**What you are asked to do**
Look through the data below. Collect every line where the word "objects" occurs.

* Start Material *

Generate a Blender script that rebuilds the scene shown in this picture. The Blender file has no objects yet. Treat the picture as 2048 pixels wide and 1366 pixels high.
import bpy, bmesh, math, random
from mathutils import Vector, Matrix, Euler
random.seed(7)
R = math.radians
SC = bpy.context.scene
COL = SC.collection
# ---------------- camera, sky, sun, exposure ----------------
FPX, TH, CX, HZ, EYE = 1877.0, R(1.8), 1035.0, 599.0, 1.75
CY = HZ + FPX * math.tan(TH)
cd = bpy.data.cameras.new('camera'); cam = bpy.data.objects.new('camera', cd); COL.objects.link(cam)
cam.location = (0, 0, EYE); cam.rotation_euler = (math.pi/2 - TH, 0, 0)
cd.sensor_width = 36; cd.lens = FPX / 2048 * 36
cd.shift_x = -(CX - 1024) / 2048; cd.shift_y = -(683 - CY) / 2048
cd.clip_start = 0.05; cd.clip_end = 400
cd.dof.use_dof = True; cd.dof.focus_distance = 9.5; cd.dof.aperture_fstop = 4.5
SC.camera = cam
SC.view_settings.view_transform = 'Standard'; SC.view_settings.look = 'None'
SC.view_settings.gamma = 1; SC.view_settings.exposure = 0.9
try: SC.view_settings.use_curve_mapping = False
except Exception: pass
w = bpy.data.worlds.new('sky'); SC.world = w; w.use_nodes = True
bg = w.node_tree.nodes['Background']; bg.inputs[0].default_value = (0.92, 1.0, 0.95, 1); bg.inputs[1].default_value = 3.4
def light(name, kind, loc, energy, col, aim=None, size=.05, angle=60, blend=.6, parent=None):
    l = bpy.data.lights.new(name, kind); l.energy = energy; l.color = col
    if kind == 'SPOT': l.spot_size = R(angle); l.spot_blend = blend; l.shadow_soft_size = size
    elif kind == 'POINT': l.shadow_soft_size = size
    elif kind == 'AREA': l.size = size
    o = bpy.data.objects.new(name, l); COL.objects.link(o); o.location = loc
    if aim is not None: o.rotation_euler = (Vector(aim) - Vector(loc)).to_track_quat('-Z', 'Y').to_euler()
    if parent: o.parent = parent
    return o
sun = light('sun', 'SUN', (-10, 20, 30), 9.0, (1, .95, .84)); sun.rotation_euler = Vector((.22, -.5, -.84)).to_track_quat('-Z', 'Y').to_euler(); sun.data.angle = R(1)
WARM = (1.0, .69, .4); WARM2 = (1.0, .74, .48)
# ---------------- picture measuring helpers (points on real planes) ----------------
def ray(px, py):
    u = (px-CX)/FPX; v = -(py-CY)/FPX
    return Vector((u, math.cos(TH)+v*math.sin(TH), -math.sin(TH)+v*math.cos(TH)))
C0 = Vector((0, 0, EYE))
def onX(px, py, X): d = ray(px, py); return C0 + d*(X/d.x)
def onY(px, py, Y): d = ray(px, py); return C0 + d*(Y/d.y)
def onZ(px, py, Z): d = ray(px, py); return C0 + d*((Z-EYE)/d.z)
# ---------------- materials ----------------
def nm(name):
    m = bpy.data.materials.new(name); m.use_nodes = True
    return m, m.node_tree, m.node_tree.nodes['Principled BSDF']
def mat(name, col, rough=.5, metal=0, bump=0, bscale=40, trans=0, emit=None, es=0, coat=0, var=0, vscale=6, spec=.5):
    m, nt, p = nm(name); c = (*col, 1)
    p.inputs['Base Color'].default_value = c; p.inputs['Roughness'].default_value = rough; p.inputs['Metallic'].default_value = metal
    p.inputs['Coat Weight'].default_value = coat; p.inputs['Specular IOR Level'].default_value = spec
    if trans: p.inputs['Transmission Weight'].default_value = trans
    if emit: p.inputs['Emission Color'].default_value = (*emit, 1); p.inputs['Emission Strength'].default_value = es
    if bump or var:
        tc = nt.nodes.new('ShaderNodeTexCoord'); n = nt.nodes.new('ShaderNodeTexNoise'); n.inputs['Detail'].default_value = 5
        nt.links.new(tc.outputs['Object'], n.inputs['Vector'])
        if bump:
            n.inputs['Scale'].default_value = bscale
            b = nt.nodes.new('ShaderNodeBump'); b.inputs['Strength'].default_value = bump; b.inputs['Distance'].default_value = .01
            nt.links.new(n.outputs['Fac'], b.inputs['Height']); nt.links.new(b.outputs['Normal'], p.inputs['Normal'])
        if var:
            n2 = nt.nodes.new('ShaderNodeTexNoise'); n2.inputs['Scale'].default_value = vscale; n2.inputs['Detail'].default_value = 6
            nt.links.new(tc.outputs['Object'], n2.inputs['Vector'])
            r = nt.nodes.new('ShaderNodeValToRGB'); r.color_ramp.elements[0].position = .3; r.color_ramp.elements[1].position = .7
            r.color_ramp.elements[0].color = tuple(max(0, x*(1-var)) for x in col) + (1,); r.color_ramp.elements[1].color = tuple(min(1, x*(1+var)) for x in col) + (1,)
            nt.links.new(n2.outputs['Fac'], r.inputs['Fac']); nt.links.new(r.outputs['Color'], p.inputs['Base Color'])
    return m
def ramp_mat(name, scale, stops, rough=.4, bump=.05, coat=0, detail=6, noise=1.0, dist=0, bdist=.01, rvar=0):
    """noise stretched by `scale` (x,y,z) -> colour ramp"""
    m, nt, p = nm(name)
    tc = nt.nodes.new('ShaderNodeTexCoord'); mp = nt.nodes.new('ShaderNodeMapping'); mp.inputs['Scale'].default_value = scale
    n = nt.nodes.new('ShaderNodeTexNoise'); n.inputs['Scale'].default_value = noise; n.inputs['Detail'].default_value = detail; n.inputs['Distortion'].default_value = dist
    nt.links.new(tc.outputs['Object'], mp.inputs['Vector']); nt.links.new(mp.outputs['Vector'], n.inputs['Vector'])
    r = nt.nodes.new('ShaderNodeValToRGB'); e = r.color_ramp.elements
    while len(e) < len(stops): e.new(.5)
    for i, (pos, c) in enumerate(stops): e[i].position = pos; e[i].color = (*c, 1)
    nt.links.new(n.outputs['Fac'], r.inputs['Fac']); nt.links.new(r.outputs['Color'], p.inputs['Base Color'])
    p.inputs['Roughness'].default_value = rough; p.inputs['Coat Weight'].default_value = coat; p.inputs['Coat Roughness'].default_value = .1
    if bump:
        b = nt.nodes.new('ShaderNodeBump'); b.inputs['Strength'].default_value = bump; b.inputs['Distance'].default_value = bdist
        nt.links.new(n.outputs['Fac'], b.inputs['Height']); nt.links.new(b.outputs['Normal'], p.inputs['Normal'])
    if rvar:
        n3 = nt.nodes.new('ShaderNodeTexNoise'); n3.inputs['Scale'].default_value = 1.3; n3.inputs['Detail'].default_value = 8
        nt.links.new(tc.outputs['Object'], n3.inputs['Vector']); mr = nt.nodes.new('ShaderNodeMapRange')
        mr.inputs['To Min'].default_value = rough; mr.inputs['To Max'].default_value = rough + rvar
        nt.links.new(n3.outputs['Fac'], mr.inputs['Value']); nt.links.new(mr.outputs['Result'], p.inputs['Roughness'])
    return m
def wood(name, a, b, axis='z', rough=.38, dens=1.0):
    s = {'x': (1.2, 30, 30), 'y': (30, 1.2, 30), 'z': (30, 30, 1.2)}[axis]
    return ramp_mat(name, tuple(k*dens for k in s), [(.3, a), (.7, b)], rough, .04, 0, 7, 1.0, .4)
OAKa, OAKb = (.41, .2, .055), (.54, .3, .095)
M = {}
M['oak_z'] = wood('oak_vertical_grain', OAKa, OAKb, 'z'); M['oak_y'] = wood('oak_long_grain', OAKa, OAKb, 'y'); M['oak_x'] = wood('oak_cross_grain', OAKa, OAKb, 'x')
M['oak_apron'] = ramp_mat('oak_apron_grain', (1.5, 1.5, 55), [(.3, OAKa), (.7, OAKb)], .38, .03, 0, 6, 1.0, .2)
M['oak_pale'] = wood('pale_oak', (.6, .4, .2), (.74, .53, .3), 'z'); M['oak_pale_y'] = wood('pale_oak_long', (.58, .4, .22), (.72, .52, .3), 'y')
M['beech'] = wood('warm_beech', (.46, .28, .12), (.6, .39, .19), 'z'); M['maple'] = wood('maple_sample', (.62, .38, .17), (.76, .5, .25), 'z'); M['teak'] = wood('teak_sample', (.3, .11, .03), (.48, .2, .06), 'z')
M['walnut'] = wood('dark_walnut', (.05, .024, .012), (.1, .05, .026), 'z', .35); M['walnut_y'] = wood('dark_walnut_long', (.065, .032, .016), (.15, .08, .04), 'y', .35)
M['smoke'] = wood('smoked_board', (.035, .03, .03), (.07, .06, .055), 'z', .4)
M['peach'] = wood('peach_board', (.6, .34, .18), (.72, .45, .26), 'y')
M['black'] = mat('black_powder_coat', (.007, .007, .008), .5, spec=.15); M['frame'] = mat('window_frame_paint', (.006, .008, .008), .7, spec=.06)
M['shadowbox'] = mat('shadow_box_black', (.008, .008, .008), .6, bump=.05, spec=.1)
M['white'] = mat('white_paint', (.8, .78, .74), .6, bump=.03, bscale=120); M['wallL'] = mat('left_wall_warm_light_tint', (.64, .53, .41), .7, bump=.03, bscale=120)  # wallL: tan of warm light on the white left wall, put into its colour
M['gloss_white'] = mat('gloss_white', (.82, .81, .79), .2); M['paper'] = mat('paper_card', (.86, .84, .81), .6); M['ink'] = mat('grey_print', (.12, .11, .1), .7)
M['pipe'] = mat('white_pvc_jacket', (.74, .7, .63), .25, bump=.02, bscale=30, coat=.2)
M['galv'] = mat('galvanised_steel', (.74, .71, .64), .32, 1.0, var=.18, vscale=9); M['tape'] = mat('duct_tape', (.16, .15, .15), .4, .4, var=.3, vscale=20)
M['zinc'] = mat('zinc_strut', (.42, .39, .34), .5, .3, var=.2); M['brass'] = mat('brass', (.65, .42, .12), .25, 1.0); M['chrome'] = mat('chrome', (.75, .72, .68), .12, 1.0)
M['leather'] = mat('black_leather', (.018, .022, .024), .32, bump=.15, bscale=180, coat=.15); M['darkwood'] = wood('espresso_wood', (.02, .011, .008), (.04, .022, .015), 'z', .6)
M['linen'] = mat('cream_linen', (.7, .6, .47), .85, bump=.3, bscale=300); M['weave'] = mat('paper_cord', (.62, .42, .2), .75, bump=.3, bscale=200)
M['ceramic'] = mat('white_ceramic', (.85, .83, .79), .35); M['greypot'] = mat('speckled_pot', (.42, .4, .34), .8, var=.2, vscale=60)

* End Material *

**Reply**
Generate a Blender script that rebuilds the scene shown in this picture. The Blender file has no objects yet. Treat the picture as 2048 pixels wide and 1366 pixels high.
cd = bpy.data.cameras.new('camera'); cam = bpy.data.objects.new('camera', cd); COL.objects.link(cam)
    o = bpy.data.objects.new(name, l); COL.objects.link(o); o.location = loc